Но одновременно с этим замечанием Мейерхольд предложил мне поучиться разным комическим и эксцентрическим кунштюкам у эстрадного комика-«босяка» Алексея Матова, талантливого ленинградского куплетиста-эксцентрика. Также он советовал приглядеться к выступавшему французскому эксцентрику Мильтону. Алексей Матов был даже приглашен на несколько уроков в театр, и я у него научился некоторым манерам и «антраша» для роли Аркашки.
Я, увлеченный внешним комизмом и кунштюками, упустил ту душевную горечь, которую несет в себе Аркашка. Лишь в дальнейшей редакции роли в Малом театре мне удалось восполнить эту сторону образа.
В «Лесе» Мейерхольд вернулся к костюму, гриму и парикам. Спектакли в прозодежде, без грима, в абстрактных конструкциях явно исчерпали себя. Оголившись, театру надо было начать заново одеваться. Конструкции остались теми же, но к ним прибавилось уже много реалистических деталей, и сами они стали не только площадками для игры, но имели явно осмысленный характер. Появились самые обыкновенные костюмы. Ни конструктор-художник (В. Федоров), ни режиссер не искали ярких красок, их мало интересовала живописная сторона.

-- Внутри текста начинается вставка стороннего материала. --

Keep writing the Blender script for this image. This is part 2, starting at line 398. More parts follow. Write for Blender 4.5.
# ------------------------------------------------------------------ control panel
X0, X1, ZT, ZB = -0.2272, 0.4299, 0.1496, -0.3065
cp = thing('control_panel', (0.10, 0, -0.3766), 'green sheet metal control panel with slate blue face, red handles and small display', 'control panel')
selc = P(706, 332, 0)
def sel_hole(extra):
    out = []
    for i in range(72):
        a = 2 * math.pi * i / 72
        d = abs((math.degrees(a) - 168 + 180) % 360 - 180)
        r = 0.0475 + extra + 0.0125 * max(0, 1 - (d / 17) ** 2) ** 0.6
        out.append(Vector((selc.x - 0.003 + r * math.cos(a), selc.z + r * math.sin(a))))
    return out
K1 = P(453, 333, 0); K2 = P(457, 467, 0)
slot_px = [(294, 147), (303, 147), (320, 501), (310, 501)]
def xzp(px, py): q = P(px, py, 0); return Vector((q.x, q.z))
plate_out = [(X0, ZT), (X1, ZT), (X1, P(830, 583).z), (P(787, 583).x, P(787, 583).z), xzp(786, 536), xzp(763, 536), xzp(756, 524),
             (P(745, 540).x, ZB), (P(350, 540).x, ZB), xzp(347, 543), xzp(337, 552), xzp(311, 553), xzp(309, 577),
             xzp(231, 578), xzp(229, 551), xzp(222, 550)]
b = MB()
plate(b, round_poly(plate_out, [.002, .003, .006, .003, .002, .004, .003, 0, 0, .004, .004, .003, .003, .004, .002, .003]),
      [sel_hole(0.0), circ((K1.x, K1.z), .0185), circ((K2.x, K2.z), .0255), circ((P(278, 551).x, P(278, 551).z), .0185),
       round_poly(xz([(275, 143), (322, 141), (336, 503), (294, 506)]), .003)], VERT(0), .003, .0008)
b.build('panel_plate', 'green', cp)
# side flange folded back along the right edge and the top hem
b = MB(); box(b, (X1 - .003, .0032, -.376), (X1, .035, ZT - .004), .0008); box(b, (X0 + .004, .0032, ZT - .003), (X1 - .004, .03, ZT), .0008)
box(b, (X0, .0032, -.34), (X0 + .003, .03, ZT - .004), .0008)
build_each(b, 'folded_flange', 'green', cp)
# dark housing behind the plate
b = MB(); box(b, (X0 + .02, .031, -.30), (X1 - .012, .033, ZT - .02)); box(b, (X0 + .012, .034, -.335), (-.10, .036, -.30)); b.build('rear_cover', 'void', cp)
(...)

В отношении костюмов Мейерхольд ограничился только тем, что пересмотрел традиции, даже штампы, которые установились для ряда персонажей пьесы Островского.
Несчастливцеву вместо традиционного полотняного пальто и сапог Мейерхольд придал плащ, который он и обыгрывал, равно как в бытовых, так и в романтически-театральных сценах. Он был в широкополой шляпе и свободной рубахе, которая вправлялась в брюки, что придавало Несчастливцеву более художественный и романтический вид.
Счастливцев был одет в старые широкие рваные клетчатые штаны, утрированно рваную рубашку, которую прикрывала тореадорская испанская курточка без талии, на голове плоская черная шляпа с полями.